Miesha Tate: I wanted to beat Julia Avila as much as I wanted to win UFC title


For Miesha Tate, the stakes of her UFC Austin bout against Julia Avila were the same as her fights with Ronda Rousey and Holly Holm.

Tate faced Avila on a two-fight skid, giving her a losing record of 1-2 since emerging from a five-year retirement in 2021. She knew there would be more pressure to retire if she didn’t turn things around.

“I think because I’ve been doing this for so long, and a lot of people were pushing,” she said on The MMA Hour. “I just heard a lot of noise, and people thinking, ‘She’s done. She’s washed up. She should retire.’ And I really felt that, and in a way, that made me feel like I have so much to prove, much like a title fight.

“I have so much more that I know that I’m capable of. Some day when I retire, I know I’ll retire with a happy heart, and I’ll be happy and content with whatever it is that I accomplish from this point on. But in truth, I knew that I had more to give, and I was better than what I had shown, and so I needed to do that for myself.

“I could not quit on myself when I knew there was still more to give, and I was capable of so much more. And so I think I finally figured out the right array for the puzzle pieces to come together, and it’s not just having the puzzle pieces – you’ve got to put them together to where it makes a full picture.”

Tate dominated Avila over two rounds before securing a third-round submission to break her losing skid. She also earned a $50,000 “Performance of the Night” bonus, her fifth in the UFC.

Looking back on how she made that happen, Tate credits her fiancee, Johnny Nunez, and the wrestling coach he brought into the fold, Kirk White. Instead of teaching her new moves, she said he improved on the ones she already knew.

“Before, I think I’ve had bits and pieces, and I’ve put some things together, but this one felt like I finally got what I needed out of the coaching,” she said. “I lost Robert Follis, may he rest in peace, because I miss him a lot. But since then, I haven’t found somebody that worked in the way that Kirk does, and I’ve worked with a lot of great coaches, but Kirk, he’s just different, and he doesn’t train fighters.”

For the majority of her UFC career, Tate was coached by her then-partner, UFC bantamweight vet Bryan Caraway. The pressure of maintaining her relationship and performing at her best led to a breakdown by the time she fought Raquel Pennington at UFC 205, and she quit inside the octagon as she lost a unanimous decision.

“I’ve always been going a million miles an hour all the time, burning the candle at both ends, and this is probably the reason I retired back in the day, just because I was burned out,” she said.

After separating with Caraway and retiring from MMA, Tate redefined her relationship to the sport. When she returned, she’d built a new team anchored by Nunez. She hired a mental coach to help her deal with the pressures of high-level competition, and it paid huge dividends with a comeback win over Marion Reneau in 2021.

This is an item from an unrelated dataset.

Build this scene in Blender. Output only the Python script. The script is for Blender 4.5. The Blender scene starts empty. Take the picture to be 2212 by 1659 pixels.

Earlier in her career, Tate fought with a stubbornness that won over fans but often ended in losses. Heading into the fight with Avila, she worked on going with the flow, whatever happened, and leaning on what got her to the big show in the first place: her grappling.

Before they all walked to the octagon at UFC Austin, Tate told her team not to overwhelm her with orders. She wanted them to trust what she was doing and what they’d drilled countless times leading up to the fight.

White hadn’t coached many UFC fighters before, and he forgot the stool after one of the rounds, Tate said with a laugh. But he also did something Tate can’t remember any other coach doing, and that was leading her with questions that brought her to the right advice.

“I’ve always fought with a big heart and toughness, and I think people have valued that in my career,” Tate said. “But this fight, I kept telling myself,’ I want to fight with my skillset.’ I don’t ever feel like any fight I’ve ever lived up to what I did in training when all the pressure is off. It’s like, man, I know that I’m really good, but I always feel like I’ve consistently under-performed in my fights, even the fights that I won. I know I can do better than that.”

Tate isn’t sure how long she’ll fight in this second season of her career. Instead of trying to do it all, she’s staying in the moment, focusing on one thing at a time. At 2-2 since her comeback, she’ll need several more wins to get close to the title she famously won by choking out Holm in the fifth round of their UFC 196 meeting. But whatever happens, she knows she’s doing things the way that works for her, and that’s just as valuable as UFC gold.